[LISTED ENTRIES]:
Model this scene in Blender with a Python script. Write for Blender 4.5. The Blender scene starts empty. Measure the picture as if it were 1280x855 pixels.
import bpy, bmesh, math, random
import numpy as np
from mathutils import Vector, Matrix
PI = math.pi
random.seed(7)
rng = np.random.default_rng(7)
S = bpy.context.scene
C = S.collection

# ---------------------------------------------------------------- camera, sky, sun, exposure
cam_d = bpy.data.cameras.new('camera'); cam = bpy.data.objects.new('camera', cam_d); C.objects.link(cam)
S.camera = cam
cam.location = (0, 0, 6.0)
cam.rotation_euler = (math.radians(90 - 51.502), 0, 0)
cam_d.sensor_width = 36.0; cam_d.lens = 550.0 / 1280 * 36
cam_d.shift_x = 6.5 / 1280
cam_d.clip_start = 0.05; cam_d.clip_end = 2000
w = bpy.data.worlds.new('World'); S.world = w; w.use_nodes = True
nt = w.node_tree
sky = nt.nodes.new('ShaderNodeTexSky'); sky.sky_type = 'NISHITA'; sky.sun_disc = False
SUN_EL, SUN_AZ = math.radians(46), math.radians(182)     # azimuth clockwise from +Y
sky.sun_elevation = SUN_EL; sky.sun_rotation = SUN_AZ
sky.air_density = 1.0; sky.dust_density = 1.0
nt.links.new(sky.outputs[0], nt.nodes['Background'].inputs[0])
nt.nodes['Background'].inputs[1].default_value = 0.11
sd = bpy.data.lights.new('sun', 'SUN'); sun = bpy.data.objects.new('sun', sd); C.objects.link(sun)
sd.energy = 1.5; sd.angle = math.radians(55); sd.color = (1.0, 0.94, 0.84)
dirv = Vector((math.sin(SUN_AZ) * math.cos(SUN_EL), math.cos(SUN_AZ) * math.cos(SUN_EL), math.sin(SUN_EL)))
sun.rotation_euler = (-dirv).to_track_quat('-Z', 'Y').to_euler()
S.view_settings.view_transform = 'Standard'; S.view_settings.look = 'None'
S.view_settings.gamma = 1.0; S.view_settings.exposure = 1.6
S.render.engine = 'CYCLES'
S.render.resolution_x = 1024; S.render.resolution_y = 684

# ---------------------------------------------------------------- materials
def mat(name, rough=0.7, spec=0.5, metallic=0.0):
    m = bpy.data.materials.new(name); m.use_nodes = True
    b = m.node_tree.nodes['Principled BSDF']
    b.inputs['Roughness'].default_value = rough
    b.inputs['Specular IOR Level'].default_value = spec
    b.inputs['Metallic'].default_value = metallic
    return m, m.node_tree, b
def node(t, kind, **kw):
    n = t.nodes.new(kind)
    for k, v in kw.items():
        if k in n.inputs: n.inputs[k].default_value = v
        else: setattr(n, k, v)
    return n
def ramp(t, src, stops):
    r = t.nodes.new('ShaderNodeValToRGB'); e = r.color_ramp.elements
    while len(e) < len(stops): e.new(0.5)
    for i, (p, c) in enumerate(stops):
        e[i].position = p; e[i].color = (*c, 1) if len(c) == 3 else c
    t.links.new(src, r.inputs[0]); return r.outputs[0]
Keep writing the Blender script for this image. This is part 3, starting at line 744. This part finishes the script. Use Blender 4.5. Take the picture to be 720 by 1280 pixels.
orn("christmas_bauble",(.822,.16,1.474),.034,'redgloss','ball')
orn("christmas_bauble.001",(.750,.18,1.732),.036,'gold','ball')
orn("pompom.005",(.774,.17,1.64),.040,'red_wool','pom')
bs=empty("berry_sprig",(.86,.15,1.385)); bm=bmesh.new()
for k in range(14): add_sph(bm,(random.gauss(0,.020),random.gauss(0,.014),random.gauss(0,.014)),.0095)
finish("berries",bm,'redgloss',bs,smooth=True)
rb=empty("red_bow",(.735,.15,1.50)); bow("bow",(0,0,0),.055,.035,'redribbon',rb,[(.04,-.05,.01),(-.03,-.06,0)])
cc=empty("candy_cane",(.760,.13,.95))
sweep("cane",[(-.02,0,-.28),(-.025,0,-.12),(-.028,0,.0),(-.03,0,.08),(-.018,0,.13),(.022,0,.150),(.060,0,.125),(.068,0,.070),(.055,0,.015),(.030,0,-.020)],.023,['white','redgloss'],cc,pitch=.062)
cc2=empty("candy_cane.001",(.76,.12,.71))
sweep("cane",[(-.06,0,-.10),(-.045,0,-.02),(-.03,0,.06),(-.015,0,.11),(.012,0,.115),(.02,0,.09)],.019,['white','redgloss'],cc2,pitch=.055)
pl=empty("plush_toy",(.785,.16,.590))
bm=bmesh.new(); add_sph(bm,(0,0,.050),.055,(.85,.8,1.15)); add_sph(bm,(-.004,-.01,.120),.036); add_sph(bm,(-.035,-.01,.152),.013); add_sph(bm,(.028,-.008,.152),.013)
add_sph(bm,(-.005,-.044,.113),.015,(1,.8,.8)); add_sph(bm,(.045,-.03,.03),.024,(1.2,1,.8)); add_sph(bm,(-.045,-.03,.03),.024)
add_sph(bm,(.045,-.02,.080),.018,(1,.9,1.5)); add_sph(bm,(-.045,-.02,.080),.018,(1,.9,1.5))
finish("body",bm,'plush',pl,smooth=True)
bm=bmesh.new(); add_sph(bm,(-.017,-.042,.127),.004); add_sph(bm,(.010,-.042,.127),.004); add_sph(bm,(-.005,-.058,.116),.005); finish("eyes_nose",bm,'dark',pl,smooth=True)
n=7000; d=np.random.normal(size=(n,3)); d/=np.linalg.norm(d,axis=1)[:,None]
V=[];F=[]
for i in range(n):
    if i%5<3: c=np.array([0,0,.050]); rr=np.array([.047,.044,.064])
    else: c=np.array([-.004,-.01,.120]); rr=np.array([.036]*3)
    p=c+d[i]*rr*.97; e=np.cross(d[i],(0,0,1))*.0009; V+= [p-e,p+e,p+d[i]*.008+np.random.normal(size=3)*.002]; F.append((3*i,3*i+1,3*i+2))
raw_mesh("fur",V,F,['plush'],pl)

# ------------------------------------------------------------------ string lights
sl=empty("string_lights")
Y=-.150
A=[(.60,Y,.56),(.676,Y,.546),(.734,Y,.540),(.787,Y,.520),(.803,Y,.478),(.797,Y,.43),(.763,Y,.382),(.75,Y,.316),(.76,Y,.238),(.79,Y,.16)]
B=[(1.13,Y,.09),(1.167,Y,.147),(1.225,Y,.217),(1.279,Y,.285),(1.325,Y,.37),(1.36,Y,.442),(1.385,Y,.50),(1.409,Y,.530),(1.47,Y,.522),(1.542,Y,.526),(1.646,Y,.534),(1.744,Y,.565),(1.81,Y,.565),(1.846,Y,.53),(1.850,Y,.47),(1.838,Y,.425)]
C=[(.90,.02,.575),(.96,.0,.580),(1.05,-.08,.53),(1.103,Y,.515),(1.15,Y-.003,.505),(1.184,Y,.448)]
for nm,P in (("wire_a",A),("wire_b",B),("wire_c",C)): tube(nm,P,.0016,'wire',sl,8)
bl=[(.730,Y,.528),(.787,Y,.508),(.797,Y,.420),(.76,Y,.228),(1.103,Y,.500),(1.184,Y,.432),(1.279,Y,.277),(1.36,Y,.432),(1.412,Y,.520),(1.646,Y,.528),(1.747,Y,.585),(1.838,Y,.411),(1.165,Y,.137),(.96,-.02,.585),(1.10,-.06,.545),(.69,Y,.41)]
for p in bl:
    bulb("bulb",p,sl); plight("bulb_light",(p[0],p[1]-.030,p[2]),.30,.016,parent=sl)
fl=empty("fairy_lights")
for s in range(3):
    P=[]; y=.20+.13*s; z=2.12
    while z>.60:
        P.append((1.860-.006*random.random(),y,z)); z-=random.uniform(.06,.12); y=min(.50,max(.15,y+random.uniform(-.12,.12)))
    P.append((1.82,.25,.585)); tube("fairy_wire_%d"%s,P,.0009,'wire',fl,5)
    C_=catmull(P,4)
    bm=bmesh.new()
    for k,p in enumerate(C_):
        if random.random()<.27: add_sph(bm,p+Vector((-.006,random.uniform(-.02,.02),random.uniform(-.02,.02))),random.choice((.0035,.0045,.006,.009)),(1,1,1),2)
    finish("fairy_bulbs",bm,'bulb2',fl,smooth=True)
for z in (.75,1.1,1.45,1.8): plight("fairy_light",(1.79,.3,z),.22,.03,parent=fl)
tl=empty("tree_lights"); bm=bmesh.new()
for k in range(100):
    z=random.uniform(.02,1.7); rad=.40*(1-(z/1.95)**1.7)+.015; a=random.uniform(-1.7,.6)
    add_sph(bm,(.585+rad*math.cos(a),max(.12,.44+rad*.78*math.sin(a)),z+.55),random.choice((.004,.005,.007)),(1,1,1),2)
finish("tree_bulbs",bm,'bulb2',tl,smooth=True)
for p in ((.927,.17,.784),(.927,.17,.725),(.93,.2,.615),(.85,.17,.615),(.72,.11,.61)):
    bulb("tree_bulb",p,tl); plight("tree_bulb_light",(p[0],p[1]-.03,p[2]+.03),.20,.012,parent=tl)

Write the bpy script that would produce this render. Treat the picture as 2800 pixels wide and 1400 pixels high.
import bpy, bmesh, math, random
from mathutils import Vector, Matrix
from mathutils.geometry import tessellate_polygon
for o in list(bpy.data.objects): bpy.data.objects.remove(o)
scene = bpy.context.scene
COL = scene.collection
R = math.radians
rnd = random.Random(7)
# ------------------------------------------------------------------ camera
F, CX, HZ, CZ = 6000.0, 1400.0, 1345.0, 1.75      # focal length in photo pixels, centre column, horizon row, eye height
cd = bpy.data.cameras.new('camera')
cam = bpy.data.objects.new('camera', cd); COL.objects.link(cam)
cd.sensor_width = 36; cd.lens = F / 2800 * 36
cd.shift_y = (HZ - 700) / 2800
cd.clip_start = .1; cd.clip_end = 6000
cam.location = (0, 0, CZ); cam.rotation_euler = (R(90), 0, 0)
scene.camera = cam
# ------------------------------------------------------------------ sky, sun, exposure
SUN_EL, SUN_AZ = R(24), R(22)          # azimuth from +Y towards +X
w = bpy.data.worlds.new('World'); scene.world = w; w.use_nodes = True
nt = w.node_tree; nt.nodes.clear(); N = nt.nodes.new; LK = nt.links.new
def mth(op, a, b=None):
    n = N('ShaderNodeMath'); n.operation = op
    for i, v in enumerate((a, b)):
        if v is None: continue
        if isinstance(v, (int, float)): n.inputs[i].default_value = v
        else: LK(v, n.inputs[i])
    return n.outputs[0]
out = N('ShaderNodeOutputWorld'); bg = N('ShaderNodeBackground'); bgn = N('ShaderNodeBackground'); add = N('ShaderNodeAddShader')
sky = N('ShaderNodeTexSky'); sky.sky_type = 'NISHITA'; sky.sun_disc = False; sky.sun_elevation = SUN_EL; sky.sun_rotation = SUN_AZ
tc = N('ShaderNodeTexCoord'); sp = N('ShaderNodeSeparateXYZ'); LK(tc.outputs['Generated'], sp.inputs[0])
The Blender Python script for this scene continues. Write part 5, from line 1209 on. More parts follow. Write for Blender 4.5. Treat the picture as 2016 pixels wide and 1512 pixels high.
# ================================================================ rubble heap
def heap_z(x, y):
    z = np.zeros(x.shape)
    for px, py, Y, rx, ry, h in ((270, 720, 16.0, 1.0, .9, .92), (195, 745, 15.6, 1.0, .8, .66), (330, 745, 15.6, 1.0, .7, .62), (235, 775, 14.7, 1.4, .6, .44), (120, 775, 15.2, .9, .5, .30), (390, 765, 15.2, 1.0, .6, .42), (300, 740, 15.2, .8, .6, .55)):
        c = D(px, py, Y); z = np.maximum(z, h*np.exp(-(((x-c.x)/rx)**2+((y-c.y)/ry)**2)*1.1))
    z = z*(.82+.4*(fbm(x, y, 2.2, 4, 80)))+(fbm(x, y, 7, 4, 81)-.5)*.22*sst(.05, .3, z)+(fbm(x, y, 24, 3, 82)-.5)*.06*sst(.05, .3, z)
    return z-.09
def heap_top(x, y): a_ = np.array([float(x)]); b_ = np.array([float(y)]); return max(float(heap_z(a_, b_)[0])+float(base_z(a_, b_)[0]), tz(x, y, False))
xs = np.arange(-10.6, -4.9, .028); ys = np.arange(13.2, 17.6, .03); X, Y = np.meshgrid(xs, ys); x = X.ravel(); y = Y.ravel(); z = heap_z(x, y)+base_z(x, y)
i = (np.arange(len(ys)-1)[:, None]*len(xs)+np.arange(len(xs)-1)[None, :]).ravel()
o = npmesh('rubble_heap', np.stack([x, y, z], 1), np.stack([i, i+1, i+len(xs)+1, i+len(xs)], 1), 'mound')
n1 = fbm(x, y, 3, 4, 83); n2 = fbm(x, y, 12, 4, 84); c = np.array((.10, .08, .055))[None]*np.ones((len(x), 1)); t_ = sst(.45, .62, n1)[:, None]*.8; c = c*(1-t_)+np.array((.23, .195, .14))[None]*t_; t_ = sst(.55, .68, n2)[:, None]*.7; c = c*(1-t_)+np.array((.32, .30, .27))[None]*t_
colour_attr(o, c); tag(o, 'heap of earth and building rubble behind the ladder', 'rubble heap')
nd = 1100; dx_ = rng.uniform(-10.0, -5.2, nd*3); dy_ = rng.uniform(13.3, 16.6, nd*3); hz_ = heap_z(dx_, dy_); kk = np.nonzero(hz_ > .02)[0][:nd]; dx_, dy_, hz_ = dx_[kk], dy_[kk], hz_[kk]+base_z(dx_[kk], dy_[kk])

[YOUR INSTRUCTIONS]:
Return the lines above precisely as they appear, beginning at the first line and ending at the line with "C = S.collection", and nothing after it.

[ANSWER TO THIS TASK]:
Model this scene in Blender with a Python script. Write for Blender 4.5. The Blender scene starts empty. Measure the picture as if it were 1280x855 pixels.
import bpy, bmesh, math, random
import numpy as np
from mathutils import Vector, Matrix
PI = math.pi
random.seed(7)
rng = np.random.default_rng(7)
S = bpy.context.scene
C = S.collection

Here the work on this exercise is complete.